Senior officials from major intelligence agencies hold secret meeting at Singapore Summit

Director of National Intelligence Avril Haines

4th June 2023 – (Singapore) Major intelligence agencies from around the world convened in Singapore over the weekend for a secret meeting on the fringes of the Shangri-La Dialogue security summit. The meeting, which has been held discreetly for several years, was attended by senior officials from about two dozen countries, including the US, China and India. The Singapore government organises these meetings, which have not been previously reported, at a separate venue alongside the security summit.

Sources with knowledge of the discussions stated that the meeting is an important fixture on the international shadow agenda, promoting a deeper understanding of intentions and bottom lines between countries. There is an unspoken code among intelligence services that they can talk when more formal and open diplomacy is harder – this is a very important factor during times of tension, and the Singapore event helps promote that.

Although few details were available on the specific discussions in Singapore, sources stated that Russia’s war in Ukraine and transnational crime figured in the talks on Friday. No Russian representative was present, and Ukraine’s deputy defence minister, Volodymr V Havrylov, did not attend the intelligence meeting. The tone at the meeting was reportedly collaborative and cooperative, and not confrontational.

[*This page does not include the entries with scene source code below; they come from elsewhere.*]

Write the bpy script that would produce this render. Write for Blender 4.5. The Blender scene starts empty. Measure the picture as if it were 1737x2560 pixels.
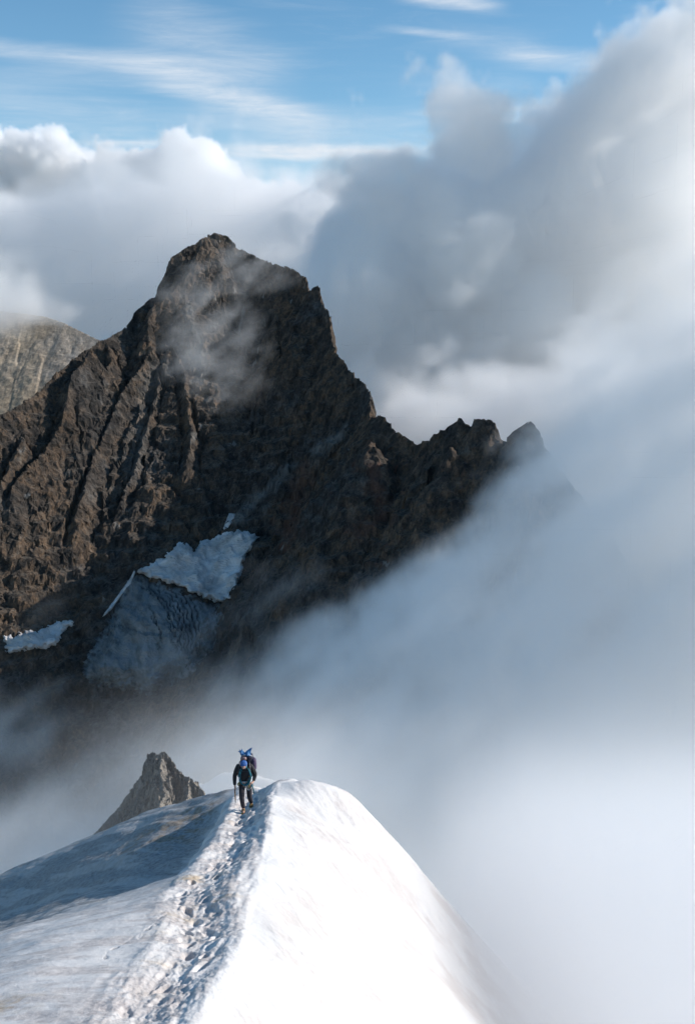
import bpy, math, random, time
import numpy as np
from mathutils import Vector
T0 = time.time()
R = math.radians
sc = bpy.context.scene

# ------------------------------------------------------------------ camera, sky, sun, exposure
PITCH, LENS = 10.6, 40.0
cam_d = bpy.data.cameras.new('camera'); cam = bpy.data.objects.new('camera', cam_d)
sc.collection.objects.link(cam); sc.camera = cam
cam_d.sensor_fit = 'VERTICAL'; cam_d.sensor_height = 36.0; cam_d.lens = LENS
cam_d.clip_start = 0.1; cam_d.clip_end = 60000
cam.rotation_euler = (R(90 - PITCH), 0, 0)
SUN_EL, SUN_AZ = 28.0, 83.0            # azimuth clockwise from +Y
SD = Vector((math.cos(R(SUN_EL)) * math.sin(R(SUN_AZ)), math.cos(R(SUN_EL)) * math.cos(R(SUN_AZ)), math.sin(R(SUN_EL))))
world = bpy.data.worlds.new('World'); sc.world = world; world.use_nodes = True
def build_world():
    nt = world.node_tree; N = nt.nodes; L = nt.links
    bg = N['Background']
    sky = N.new('ShaderNodeTexSky'); sky.sky_type = 'NISHITA'; sky.sun_disc = False
    sky.sun_elevation = R(SUN_EL); sky.sun_rotation = R(SUN_AZ); sky.altitude = 2000
    sky.air_density = 1.0; sky.dust_density = 0.1; sky.ozone_density = 2.0
    bg.inputs['Strength'].default_value = 0.14
    # high thin cirrus, part of the sky itself
    tc = N.new('ShaderNodeTexCoord')
    def mp(rot, scale, loc=(0, 0, 0)):
        m = N.new('ShaderNodeMapping'); m.inputs['Rotation'].default_value = rot
        m.inputs['Scale'].default_value = scale; m.inputs['Location'].default_value = loc
        L.new(tc.outputs['Generated'], m.inputs['Vector']); return m.outputs[0]
    def noise(vec, s, det, rough=.6, dist=0.0):
        n = N.new('ShaderNodeTexNoise'); n.inputs['Scale'].default_value = s; n.inputs['Detail'].default_value = det
        n.inputs['Roughness'].default_value = rough; n.inputs['Distortion'].default_value = dist
        L.new(vec, n.inputs['Vector']); return n.outputs['Fac']
    def mr(v, a, b, c=0., d=1.):
        n = N.new('ShaderNodeMapRange'); n.interpolation_type = 'SMOOTHSTEP'; n.inputs[1].default_value = a; n.inputs[2].default_value = b
        n.inputs[3].default_value = c; n.inputs[4].default_value = d; L.new(v, n.inputs[0]); return n.outputs[0]
    def mth(op, a, b=None, clamp=False):
        n = N.new('ShaderNodeMath'); n.operation = op; n.use_clamp = clamp
        for k, q in enumerate((a, b)):
            if q is None: continue
            if isinstance(q, (int, float)): n.inputs[k].default_value = q
            else: L.new(q, n.inputs[k])
        return n.outputs[0]
    sep = N.new('ShaderNodeSeparateXYZ'); L.new(tc.outputs['Generated'], sep.inputs[0])
    az = mth('DIVIDE', sep.outputs[0], sep.outputs[1]); el = mth('DIVIDE', sep.outputs[2], sep.outputs[1])
    fib = noise(mp((0, R(3), 0), (9, 9, 62)), 1.0, 8, .68, 1.4)
    fib2 = noise(mp((0, R(14), 0), (3, 3, 34), (3, 1, 2)), 1.0, 6, .6, .8)
    big = noise(mp((0, 0, 0), (4, 4, 9), (.3, .7, .2)), 1.0, 3)
    fine_ = noise(mp((0, R(-8), 0), (14, 14, 150), (1, 2, 3)), 1.0, 6, .65, .5)
    fib = mth('ADD', mth('MULTIPLY', fib, .6), mth('MULTIPLY', fine_, .4))
    def streak(a0, e0, a1, e1, w, amp, f=fib):          # a soft band between two directions of the sky
        dx, dy = a1 - a0, e1 - e0; ln = math.hypot(dx, dy); dx /= ln; dy /= ln
        s = mth('ADD', mth('MULTIPLY', mth('SUBTRACT', az, a0), dx), mth('MULTIPLY', mth('SUBTRACT', el, e0), dy))
        n_ = mth('SUBTRACT', mth('MULTIPLY', mth('SUBTRACT', el, e0), dx), mth('MULTIPLY', mth('SUBTRACT', az, a0), dy))
        wob = mth('MULTIPLY', mth('SUBTRACT', fib2, .5), w * 1.6)
        n_ = mth('ADD', n_, wob)
        m1 = mr(s, -.04, ln * .3, 0, 1); m2 = mr(s, ln * .75, ln + .03, 1, 0)
        m3 = mr(mth('ABSOLUTE', n_), 0, w, 1, 0)
        return mth('MULTIPLY', mth('MULTIPLY', mth('MULTIPLY', m1, m2), m3), mth('MULTIPLY', mr(f, .25, .75, .35, 1.1), amp))
    def ang(u, v):
        a, b = (u - 868.5) / 2844.4, (1280 - v) / 2844.4
        dy = math.cos(R(PITCH)) + b * math.sin(R(PITCH)); return a / dy, (-math.sin(R(PITCH)) + b * math.cos(R(PITCH))) / dy
    specs = [(-120, 100, 620, 190, .012, .55), (380, 200, 800, 300, .016, .6), (350, 60, 700, 230, .05, .35), (560, 377, 1075, 377, .009, .8),
             (240, 358, 400, 360, .004, .5), (1090, 286, 1400, 304, .007, .55), (1250, 270, 1420, 262, .008, .45), (1280, 135, 1560, 160, .014, .55),
             (1070, 0, 1200, 14, .009, .9), (1030, 76, 1110, 84, .005, .4), (1130, 85, 1330, 115, .018, .22), (1060, 215, 1300, 235, .03, .15),
             (-100, 250, 420, 330, .03, .28), (480, 300, 760, 330, .02, .4), (-60, 190, 420, 180, .02, .22), (700, 330, 1100, 340, .03, .3), (300, 390, 900, 395, .02, .35)]
    tot = None
    for u0, v0, u1, v1, w, amp in specs:
        s = streak(*ang(u0, v0), *ang(u1, v1), w, amp)
        tot = s if tot is None else mth('ADD', tot, s)
    veil = mth('MULTIPLY', mr(fib, .45, .8, 0, .14), mr(big, .35, .7, 0, 1))
    tot = mth('ADD', tot, veil)
    fade = mr(el, -.02, .06, 0, 1)
    tot = mth('MULTIPLY', mth('MINIMUM', tot, .93), fade)
    mix = N.new('ShaderNodeMixRGB'); L.new(tot, mix.inputs[0]); 
    hs = N.new('ShaderNodeHueSaturation'); hs.inputs['Saturation'].default_value = 1.15; hs.inputs['Hue'].default_value = .488; L.new(sky.outputs[0], hs.inputs['Color'])
    L.new(hs.outputs[0], mix.inputs[1]); mix.inputs[2].default_value = (5.6, 6.0, 6.5, 1)
    L.new(mix.outputs[0], bg.inputs['Color'])
build_world()
sun_d = bpy.data.lights.new('sun', 'SUN'); sun_d.energy = 4.9; sun_d.angle = R(.5); sun_d.color = (1.0, .93, .85)
sun = bpy.data.objects.new('sun', sun_d); sc.collection.objects.link(sun)
sun.rotation_euler = SD.to_track_quat('Z', 'Y').to_euler()
sc.view_settings.view_transform = 'Standard'; sc.view_settings.look = 'None'
sc.view_settings.exposure = 0.03; sc.view_settings.gamma = 1
cy = sc.cycles
cy.max_bounces = 20; cy.diffuse_bounces = 2; cy.volume_bounces = 18; cy.transparent_max_bounces = 8
cy.volume_step_rate = 2.0; cy.volume_max_steps = 384
cy.use_adaptive_sampling = True; cy.adaptive_threshold = .03
cy.use_denoising = True; cy.caustics_reflective = False; cy.caustics_refractive = False

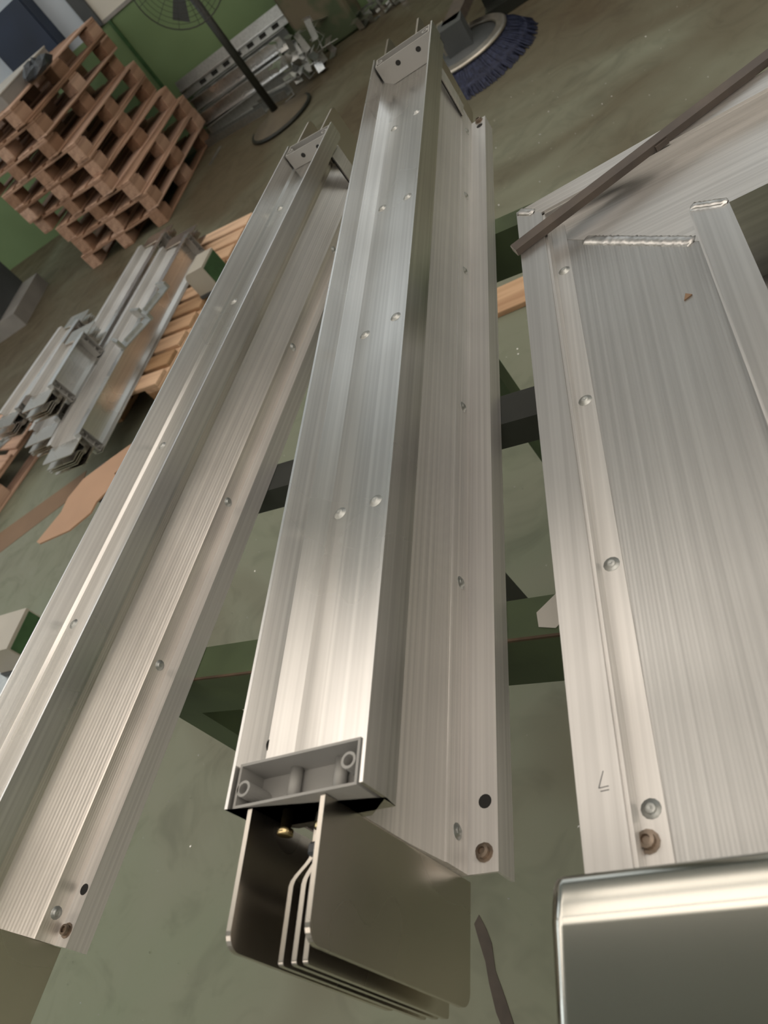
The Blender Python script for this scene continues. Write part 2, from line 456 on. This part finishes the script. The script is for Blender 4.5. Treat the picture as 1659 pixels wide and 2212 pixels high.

At the main security dialogue, more than 600 delegates from 49 countries held three days of plenary sessions, as well as closed-door bilateral and multilateral meetings at the sprawling Shangri-La Hotel. Australian Prime Minister Anthony Albanese gave the keynote address while US Secretary of Defense Lloyd Austin, Chinese Defence Minister Li Shangfu and counterparts from Britain, Japan, Canada, Indonesia and South Korea also spoke.

Director of National Intelligence Avril Haines represented the US at the meeting, and the Five Eyes network, which includes the US, Britain, Canada, Australia and New Zealand, operate to gather and share a broad range of intelligence. The intelligence officials from these countries meet frequently, but larger meetings of the intelligence community are rarer, and almost never publicised.

The spokesperson for the Singapore Ministry of Defence said that while attending the Shangri-La Dialogue, “participants including senior officials from intelligence agencies also take the opportunity to meet their counterparts”. “The Singapore Ministry of Defence may facilitate some of these bilateral or multilateral meetings,” the spokesperson said. “Participants have found such meetings held on the sidelines of the (dialogue) beneficial.”

All five sources who discussed the meetings declined to be identified because of the sensitivity of the matter. The US Embassy in Singapore said it had no information on the meeting, and the Chinese and Indian governments did not immediately respond to requests for comment.

US officials said on Friday that CIA Director William Burns visited China last month for talks with Chinese counterparts as the Biden administration seeks to boost communications with Beijing. At a discussion on cybersecurity in the main meeting, Haines said in response to a question from a Chinese military officer that cooperation between countries was essential. “It is absolutely critical, even when there is distrust, and even when you are facing in effect adversaries, that you still try to work through and cooperate on issues of mutual interest and also try to manage the potential for escalation,” she said.